Start of Provided data

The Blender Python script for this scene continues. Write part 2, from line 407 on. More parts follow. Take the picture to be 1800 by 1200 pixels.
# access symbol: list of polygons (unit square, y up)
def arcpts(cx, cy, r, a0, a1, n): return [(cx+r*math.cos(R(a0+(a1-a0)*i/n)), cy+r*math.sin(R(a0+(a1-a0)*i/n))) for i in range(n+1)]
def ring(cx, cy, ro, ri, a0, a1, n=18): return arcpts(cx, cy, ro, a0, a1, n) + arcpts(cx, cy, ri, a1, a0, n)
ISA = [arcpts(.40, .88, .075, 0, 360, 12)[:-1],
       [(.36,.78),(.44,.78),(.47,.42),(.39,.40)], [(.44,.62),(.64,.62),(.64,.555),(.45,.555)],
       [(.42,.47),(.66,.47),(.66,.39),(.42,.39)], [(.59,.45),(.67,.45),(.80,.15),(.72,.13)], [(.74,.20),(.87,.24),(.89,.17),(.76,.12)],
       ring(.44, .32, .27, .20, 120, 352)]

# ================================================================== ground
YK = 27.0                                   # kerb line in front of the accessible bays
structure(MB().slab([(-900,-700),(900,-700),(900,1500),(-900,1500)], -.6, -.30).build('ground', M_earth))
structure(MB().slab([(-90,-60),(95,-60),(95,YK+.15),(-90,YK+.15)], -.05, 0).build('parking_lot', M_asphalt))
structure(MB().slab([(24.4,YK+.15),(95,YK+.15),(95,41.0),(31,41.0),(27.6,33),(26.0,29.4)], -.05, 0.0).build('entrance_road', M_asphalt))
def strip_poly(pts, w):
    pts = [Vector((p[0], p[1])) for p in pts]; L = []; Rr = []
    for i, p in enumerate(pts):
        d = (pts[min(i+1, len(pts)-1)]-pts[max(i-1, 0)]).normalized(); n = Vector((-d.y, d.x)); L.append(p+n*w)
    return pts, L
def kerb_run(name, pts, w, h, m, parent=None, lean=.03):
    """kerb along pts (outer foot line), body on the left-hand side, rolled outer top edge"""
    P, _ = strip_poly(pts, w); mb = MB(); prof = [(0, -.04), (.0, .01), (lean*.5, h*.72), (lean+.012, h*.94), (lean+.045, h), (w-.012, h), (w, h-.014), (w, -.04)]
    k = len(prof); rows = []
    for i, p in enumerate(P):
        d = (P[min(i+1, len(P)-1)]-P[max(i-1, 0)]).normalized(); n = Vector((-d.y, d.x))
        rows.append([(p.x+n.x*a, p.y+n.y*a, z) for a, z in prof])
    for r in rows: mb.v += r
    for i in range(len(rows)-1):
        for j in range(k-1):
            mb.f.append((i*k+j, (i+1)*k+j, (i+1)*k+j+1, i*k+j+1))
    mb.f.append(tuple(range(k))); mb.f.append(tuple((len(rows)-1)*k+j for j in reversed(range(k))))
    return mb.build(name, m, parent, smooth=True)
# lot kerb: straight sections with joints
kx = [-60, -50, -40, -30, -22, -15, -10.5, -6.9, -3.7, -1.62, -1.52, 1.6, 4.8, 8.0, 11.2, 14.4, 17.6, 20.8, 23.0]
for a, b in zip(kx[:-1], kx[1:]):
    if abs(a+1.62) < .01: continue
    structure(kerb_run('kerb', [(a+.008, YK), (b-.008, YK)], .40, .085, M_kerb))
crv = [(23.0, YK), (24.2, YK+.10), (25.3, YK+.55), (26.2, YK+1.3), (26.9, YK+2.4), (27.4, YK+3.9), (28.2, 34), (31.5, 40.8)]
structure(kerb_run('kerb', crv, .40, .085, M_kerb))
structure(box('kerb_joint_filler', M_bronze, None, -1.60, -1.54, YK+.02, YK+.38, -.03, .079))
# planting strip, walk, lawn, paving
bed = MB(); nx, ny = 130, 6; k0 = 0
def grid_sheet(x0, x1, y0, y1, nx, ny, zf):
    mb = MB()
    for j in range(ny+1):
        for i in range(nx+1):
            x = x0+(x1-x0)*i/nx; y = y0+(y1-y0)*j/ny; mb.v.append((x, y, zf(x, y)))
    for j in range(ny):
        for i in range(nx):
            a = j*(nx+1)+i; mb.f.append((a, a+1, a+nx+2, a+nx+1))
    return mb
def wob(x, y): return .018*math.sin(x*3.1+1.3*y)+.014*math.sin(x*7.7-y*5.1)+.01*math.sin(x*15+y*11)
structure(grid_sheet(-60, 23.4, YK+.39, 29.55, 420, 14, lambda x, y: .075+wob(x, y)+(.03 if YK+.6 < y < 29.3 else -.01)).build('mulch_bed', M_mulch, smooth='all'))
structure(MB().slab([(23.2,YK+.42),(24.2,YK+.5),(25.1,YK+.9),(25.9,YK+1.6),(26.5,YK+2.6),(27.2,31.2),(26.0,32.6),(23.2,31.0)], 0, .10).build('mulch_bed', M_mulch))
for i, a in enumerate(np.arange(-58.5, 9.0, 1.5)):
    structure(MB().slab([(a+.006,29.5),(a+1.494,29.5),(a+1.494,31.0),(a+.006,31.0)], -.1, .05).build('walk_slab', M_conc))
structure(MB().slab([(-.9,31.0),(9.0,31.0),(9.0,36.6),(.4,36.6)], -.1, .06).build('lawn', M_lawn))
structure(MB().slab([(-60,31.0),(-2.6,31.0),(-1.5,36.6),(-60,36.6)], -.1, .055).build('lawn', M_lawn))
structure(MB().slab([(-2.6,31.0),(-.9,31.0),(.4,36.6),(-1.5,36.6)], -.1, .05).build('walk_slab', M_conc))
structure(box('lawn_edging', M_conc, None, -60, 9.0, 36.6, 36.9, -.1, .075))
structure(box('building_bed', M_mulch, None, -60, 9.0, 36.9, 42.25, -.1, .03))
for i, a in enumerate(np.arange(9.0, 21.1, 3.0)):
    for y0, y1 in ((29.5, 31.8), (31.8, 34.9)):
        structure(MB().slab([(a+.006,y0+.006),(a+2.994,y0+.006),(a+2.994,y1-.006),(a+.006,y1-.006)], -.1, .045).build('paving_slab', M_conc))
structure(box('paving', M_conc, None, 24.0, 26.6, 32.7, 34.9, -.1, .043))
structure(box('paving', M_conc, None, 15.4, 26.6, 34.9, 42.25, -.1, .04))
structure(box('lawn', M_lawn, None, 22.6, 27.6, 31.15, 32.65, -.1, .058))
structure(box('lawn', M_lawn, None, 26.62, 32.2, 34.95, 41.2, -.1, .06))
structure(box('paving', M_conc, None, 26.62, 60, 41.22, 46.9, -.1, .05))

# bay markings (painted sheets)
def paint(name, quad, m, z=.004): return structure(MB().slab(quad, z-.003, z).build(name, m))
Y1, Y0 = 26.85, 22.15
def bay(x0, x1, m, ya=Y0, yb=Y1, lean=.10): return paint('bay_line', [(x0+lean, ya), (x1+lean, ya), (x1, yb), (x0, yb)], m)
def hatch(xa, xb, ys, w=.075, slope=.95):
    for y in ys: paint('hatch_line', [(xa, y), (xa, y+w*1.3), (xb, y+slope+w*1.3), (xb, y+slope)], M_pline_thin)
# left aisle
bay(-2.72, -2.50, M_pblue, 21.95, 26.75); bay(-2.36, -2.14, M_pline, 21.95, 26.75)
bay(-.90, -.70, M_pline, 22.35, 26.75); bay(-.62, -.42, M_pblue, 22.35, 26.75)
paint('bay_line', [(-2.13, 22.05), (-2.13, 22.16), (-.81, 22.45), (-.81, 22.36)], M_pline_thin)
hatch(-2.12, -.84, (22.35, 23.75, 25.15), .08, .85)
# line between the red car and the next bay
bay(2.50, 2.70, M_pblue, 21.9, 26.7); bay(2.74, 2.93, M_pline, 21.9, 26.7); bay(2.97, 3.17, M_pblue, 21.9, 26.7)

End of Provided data

== Aim ==
Looking at the material above, please copy exactly every line from its first line through the line containing "ring(.44, .32, .27, .20, 120, 352)]", with both ends included and nothing else.

== Answer to the task ==
The Blender Python script for this scene continues. Write part 2, from line 407 on. More parts follow. Take the picture to be 1800 by 1200 pixels.
# access symbol: list of polygons (unit square, y up)
def arcpts(cx, cy, r, a0, a1, n): return [(cx+r*math.cos(R(a0+(a1-a0)*i/n)), cy+r*math.sin(R(a0+(a1-a0)*i/n))) for i in range(n+1)]
def ring(cx, cy, ro, ri, a0, a1, n=18): return arcpts(cx, cy, ro, a0, a1, n) + arcpts(cx, cy, ri, a1, a0, n)
ISA = [arcpts(.40, .88, .075, 0, 360, 12)[:-1],
       [(.36,.78),(.44,.78),(.47,.42),(.39,.40)], [(.44,.62),(.64,.62),(.64,.555),(.45,.555)],
       [(.42,.47),(.66,.47),(.66,.39),(.42,.39)], [(.59,.45),(.67,.45),(.80,.15),(.72,.13)], [(.74,.20),(.87,.24),(.89,.17),(.76,.12)],
       ring(.44, .32, .27, .20, 120, 352)]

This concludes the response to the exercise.